▶ **Problem details**
Repeat exactly the lines from the one containing "tint = .20 +" through the one containing "# base mat under the leaves", both lines included, please, without any other lines.

(Dataset items)
======

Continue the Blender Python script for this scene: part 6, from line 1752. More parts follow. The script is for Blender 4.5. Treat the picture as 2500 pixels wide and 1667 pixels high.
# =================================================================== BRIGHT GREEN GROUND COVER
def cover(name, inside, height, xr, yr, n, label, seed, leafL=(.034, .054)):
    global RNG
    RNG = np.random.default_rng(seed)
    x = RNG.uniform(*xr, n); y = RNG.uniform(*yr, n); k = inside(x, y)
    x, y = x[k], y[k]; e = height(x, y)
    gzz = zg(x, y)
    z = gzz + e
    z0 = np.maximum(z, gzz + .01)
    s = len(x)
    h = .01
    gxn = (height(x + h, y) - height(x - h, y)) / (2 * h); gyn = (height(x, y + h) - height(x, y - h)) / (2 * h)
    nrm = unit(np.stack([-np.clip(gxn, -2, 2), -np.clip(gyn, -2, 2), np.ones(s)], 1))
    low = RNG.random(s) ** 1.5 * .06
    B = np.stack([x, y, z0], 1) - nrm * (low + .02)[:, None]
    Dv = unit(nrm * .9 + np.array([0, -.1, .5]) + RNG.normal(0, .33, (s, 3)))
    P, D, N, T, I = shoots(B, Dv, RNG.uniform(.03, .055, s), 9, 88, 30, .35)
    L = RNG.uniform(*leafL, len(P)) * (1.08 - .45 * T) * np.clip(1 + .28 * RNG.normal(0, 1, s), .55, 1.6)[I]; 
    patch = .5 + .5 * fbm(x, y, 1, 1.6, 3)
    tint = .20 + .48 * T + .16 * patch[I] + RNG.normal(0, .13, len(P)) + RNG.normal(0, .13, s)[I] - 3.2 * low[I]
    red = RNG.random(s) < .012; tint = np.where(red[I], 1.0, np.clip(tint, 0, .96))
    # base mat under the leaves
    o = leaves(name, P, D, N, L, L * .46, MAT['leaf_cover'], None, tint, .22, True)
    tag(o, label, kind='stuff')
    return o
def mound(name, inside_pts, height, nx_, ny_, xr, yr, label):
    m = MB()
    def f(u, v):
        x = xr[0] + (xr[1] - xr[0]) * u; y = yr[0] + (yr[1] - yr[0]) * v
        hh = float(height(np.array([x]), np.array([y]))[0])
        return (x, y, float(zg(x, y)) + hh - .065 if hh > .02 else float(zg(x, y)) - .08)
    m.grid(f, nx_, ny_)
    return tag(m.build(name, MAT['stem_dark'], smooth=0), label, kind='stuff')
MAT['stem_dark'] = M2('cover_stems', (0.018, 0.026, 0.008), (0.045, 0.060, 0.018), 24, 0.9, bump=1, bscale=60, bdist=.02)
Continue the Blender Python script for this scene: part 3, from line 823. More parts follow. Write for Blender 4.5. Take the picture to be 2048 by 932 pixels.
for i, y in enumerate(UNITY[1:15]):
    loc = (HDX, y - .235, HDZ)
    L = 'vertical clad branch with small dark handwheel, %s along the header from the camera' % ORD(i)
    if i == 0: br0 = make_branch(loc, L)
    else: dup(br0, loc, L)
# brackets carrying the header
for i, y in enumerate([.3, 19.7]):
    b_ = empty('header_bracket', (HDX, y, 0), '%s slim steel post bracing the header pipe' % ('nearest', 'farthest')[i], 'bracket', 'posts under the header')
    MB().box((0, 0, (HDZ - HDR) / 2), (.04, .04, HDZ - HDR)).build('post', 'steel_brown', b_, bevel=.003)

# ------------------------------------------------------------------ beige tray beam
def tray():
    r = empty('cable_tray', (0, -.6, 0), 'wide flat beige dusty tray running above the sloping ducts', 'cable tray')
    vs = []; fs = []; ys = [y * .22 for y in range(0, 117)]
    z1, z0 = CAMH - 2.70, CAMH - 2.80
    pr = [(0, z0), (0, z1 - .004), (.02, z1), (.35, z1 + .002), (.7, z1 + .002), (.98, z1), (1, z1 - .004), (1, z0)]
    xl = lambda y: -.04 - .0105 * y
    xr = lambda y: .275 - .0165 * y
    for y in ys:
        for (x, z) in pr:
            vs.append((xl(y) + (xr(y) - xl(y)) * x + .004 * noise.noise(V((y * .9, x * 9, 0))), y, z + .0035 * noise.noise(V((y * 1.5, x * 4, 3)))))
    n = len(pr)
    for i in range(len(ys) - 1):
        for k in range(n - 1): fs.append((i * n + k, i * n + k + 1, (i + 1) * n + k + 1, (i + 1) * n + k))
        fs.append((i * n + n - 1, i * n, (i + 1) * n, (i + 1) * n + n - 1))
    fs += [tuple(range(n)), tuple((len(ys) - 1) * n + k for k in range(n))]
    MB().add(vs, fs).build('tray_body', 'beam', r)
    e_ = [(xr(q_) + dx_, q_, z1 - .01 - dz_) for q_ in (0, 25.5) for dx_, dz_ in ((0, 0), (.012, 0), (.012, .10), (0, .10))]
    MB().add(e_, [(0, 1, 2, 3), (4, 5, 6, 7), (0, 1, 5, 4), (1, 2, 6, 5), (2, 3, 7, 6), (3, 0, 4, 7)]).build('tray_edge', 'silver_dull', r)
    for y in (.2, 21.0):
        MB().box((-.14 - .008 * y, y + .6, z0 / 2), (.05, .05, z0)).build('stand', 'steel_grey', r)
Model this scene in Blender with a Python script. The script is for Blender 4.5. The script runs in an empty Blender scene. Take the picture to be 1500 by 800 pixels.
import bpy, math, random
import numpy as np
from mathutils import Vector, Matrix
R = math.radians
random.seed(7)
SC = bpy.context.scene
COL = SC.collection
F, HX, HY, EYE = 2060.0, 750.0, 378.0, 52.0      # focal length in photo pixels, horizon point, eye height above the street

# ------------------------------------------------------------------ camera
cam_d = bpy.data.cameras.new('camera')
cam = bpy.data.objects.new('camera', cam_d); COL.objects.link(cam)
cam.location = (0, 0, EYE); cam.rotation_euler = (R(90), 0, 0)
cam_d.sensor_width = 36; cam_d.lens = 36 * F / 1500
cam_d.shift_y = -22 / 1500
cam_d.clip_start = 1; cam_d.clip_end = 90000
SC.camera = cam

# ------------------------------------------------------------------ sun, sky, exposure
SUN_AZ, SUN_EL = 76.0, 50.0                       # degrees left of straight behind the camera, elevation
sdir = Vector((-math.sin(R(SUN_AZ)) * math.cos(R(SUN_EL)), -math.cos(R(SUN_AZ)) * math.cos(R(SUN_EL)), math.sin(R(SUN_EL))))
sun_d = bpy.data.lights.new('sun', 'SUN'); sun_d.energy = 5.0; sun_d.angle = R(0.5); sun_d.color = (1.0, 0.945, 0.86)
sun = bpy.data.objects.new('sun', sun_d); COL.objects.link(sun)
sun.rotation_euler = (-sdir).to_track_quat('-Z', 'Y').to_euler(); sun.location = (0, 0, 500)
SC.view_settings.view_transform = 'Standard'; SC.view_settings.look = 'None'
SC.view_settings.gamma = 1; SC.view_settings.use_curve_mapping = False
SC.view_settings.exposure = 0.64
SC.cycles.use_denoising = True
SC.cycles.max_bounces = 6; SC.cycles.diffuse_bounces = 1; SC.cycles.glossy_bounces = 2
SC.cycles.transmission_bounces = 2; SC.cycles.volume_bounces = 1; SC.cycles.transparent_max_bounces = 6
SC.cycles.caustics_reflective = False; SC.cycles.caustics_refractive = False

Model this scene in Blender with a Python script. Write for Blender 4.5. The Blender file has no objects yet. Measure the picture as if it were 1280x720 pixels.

======

▶ **Answer below**
    tint = .20 + .48 * T + .16 * patch[I] + RNG.normal(0, .13, len(P)) + RNG.normal(0, .13, s)[I] - 3.2 * low[I]
    red = RNG.random(s) < .012; tint = np.where(red[I], 1.0, np.clip(tint, 0, .96))
    # base mat under the leaves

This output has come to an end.